Directive
Pick out the lines below that contain the string "from" and copy them all.
* * * *
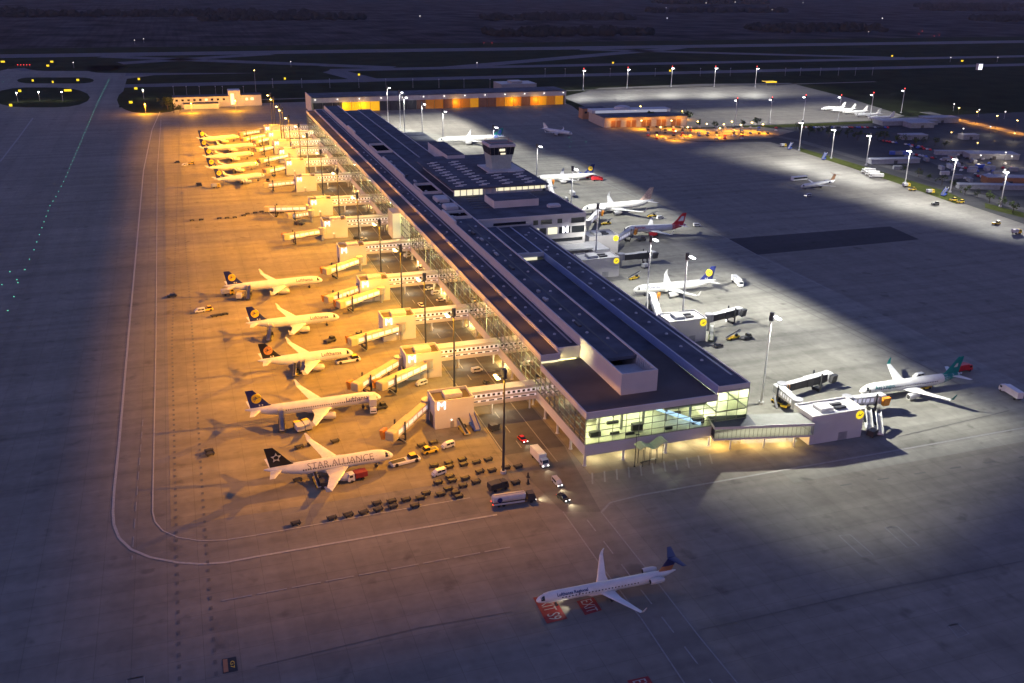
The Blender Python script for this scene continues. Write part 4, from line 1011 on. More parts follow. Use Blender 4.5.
def veh(key, maker, px, hd, label, group=None, cat=None, z=.14, name=None):
    if key not in PROTO:
        o = maker(); PROTO[key] = o
    else: o = copy_tree(PROTO[key])
    p = G(*px) if isinstance(px, tuple) else px
    o.location = (p[0],p[1],z); o.rotation_euler = (0,0,R(hd)); o['label'] = label
    if group: o['group'] = group
    elif 'group' in o: del o['group']
    if cat: o['category'] = cat
    return o
mk = lambda f, *a, **k: (lambda: f(*a, **k))
SW = 177   # nose towards the taxiway
# -- near amber apron
veh('van_w', mk(make_van,WHITE), (421.5,385), 200, 'white van on the amber apron beside the near bridge of the paired boarding bridges')
veh('van_w', None, (448,447.5), 197, 'white van on the amber apron below the wall of the nearest gate house')
veh('van_w', None, (439,475), 197, 'white van among the dark baggage carts on the near amber apron')
veh('tug_y', mk(make_tug,YEL), (430,452.5), 190, 'small yellow tow tractor among dark carts near the nearest gate house')
veh('pushback', make_pushback, (405,463), 12, 'long low white and yellow pushback tractor at the nose of the lettered jet')
veh('cater', mk(make_highlift,LGREY), (373,410), 262, 'raised high lift truck docked at the front of the longest amber-lit jet')
veh('belt_y', mk(make_belt,YEL), (318,484), 95, 'yellow belt loader in the shadow under the wing of the lettered jet')
veh('cont_g', mk(make_container,DGREY), (324,487), 95, 'dark container dolly right of the yellow belt loader under the lettered jet')
veh('truck_r', mk(make_truck,mat('dull_red',(.2,.02,.02),.5),WHITE,6.0,2.7), (357,480), 190, 'red sided truck beside the engine of the lettered jet')
veh('stairs_b', mk(make_stairs,BLUEP,PANEL), (473.5,427), 92, 'blue passenger stair truck parked at the corner of the nearest gate house')
veh('belt_y', None, (464,432), 95, 'yellow belt loader left of the blue stair truck by the nearest gate house')
veh('cont_g', None, (494,430), 15, 'dark container dolly beside the nearest sodium floodlight mast, right of the blue stairs')
veh('box_g', mk(make_truck,DGREY,DGREY,6,2.8), (498,490), 12, 'low dark grey box truck tucked behind the large tank truck')
tk = veh('tanker', make_tanker, (513.5,503.5), -3, 'large grey tank truck with round dark mark and lit headlights on the painted line')
bt = veh('truck_w', mk(make_truck,WHITE,WHITE,9.0,3.7,True), (539.5,462), -86, 'white box truck driving down the service road with headlights lit')
mv = veh('van_lit', mk(make_van,LGREY,True), (557,484.5), -86, 'pale minivan with lit headlights on the service road behind the white box truck')
sc_ = veh('car_dark', mk(make_car,BLACK,True), (563,499.5), -74, 'small dark car with lit headlights leading the traffic on the service road')
rc_ = veh('car_red', mk(make_car,REDP,True), (522.5,441), -81, 'red car with lit headlights on the service road by the nearest link bridge')
for o, x, e in ((tk,6.4,2200),(bt,4.7,900),(mv,2.7,1800),(sc_,2.4,2200),(rc_,2.4,900)):
    add_light('SPOT', (x,0,.9), e, (1,.85,.55), o, (x+14,0,0), 95, .9, .15)
veh('car_w', mk(make_car,WHITE), (421,306), 100, 'white car parked under the third link bridge on the amber side')
veh('van_w2', mk(make_van,WHITE), (436,294.5), 12, 'white van parked by the terminal wall between the third and fourth link bridges')
veh('car_w', None, (441,301), 12, 'white car just below the white van at the terminal wall, third link bridge')
veh('car_w', None, (420,269), 95, 'white car parked beneath the fourth link bridge at the terminal wall')
veh('van_w2', None, (408,257), 15, 'white van under the fifth link bridge near the pale glazed stair bay')
veh('car_w', None, (429,290), 15, 'white car by the terminal wall just beyond the white van at the third link bridge')
veh('car_d', mk(make_car,DGREY), (357,239), 10, 'dark car parked behind the sixth gate house on the amber side')
veh('car_s', mk(make_car,LGREY), (363,240), 10, 'silver car parked behind the sixth gate house on the amber side')
veh('car_d', None, (424,322), 100, 'dark car on the service road under the second link bridge')
veh('van_w2', None, (477,372), 12, 'white van parked under the terminal edge at the second link bridge')
veh('car_d', None, (487,385), 280, 'dark car on the service road between the two nearest link bridges')
veh('tug_d', mk(make_tug,DGREY), (380,409), 10, 'dark tow tractor in the shade beside the raised high lift truck')
veh('pushback2', make_pushback, (348,362), 8, 'low pushback tractor right of the nose of the jet with the poorly lit disc')
veh('tug_d', None, (356,338), 12, 'dark tow tractor at the bridge end of the fourth amber-lit jet')
veh('belt_y', None, (296,374), 80, 'yellow belt loader under the wing of the jet with the poorly lit disc')
veh('stairs_g', mk(make_stairs,DGREY,LGREY), (303,370), 80, 'dark stair truck under the wing of the jet with the poorly lit disc')
veh('stairs_g', None, (270,339), 75, 'dark stair truck behind the wing of the fourth amber-lit jet')
veh('stairs_g', None, (249,298), 80, 'dark stair truck behind the tail of the fifth amber-lit jet')
veh('truck_wy', mk(make_truck,LGREY,YEL,5.6,2.8), (240,299), 80, 'pale tail service truck beside the tail of the fifth amber-lit jet')
veh('truck_wy', None, (228,295), 10, 'pale service truck under the tail cone of the fifth amber-lit jet')
veh('stairs_g', None, (282,428), 85, 'dark stair truck under the rear fuselage of the longest amber-lit jet')
veh('truck_wy', None, (299,431), 100, 'pale truck, left of a pair behind the wing of the longest amber-lit jet')
veh('truck_wy', None, (307,429), 100, 'pale truck, right of a pair behind the wing of the longest amber-lit jet')
veh('car_d', None, (172,297), 190, 'dark car alone at the left edge of the amber light')
veh('van_w', None, (200,312.5), 190, 'white van left of the amber jets beside a short baggage train')
veh('tug_y', None, (207,311), 10, 'yellow tow tractor just right of the white van left of the amber jets')
veh('car_d', None, (177,163), 190, 'dark car left of the far cluster of amber jets')
veh('van_w', None, (185,166), 190, 'white van left of the far cluster of amber jets')
veh('tug_y', None, (191,164.5), 10, 'yellow tow tractor left of the far cluster of amber jets')
veh('cont_g', None, (199,186), 190, 'dark container dolly below the nearest of the far cluster of jets')
veh('truck_wy', None, (216,188), 8, 'pale flat truck below the nearest of the far cluster of jets')
for k, (x, y) in enumerate(((340,299),(330,342),(300,180),(268,182),(250,156),(300,225))):
    veh('tug_d', None, (x,y), 30*k, 'dark tow tractor, %s from the camera of those by the parked bridge ends' % ORD[k] if k else 'dark tow tractor nearest the camera of those by the parked bridge ends')
# dark baggage carts scattered on the near apron (nothing tells them apart)
carts = []
for ox, oy, lst in ((340,440,[(65,597),(185,580),(288,508),(300,558),(405,492),(415,533),(518,480),(632,465),(588,528),(675,430),(790,437),(770,345),(740,212),(852,190),(857,222),(960,165),(970,203),(862,300),(880,330),(985,312),(965,370),(850,395),(905,425),(930,455),(640,52),(735,30)]),
                    (450,440,[(208,185),(300,165),(235,260),(440,228),(535,218),(515,345),(330,250),(205,340),(390,335)]),
                    (230,440,[(515,665),(800,625),(930,600),(545,65),(640,40),(825,20),(530,325)])):
    carts += [(ox+x/7.85, oy+y/7.85) for x, y in lst]
carts += [(209,452),(210,455.5),(214,317),(219,316),(225,315)]
for k, p in enumerate(carts):
    veh('cart', make_cart, p, 10+rng.uniform(-8,8), 'dark empty baggage cart standing on the near amber apron', 'dark baggage carts on the near amber apron', 'baggage cart')
fc = [(180+x/7.85,150+y/7.85) for x, y in ((95,558),(165,552),(308,542),(370,538),(430,535),(500,520),(530,505),(590,498),(640,490),(680,495),(720,498),(760,500),(800,497))]
for k, p in enumerate(fc): veh('cart', None, p, 4, 'dark baggage cart, %s from the left in the line across the empty amber stands' % ORD2[k], 'dark baggage carts lined up on the empty amber stands', 'baggage cart')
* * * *
Task response
The Blender Python script for this scene continues. Write part 4, from line 1011 on. More parts follow. Use Blender 4.5.
    veh('tug_d', None, (x,y), 30*k, 'dark tow tractor, %s from the camera of those by the parked bridge ends' % ORD[k] if k else 'dark tow tractor nearest the camera of those by the parked bridge ends')
for k, p in enumerate(fc): veh('cart', None, p, 4, 'dark baggage cart, %s from the left in the line across the empty amber stands' % ORD2[k], 'dark baggage carts lined up on the empty amber stands', 'baggage cart')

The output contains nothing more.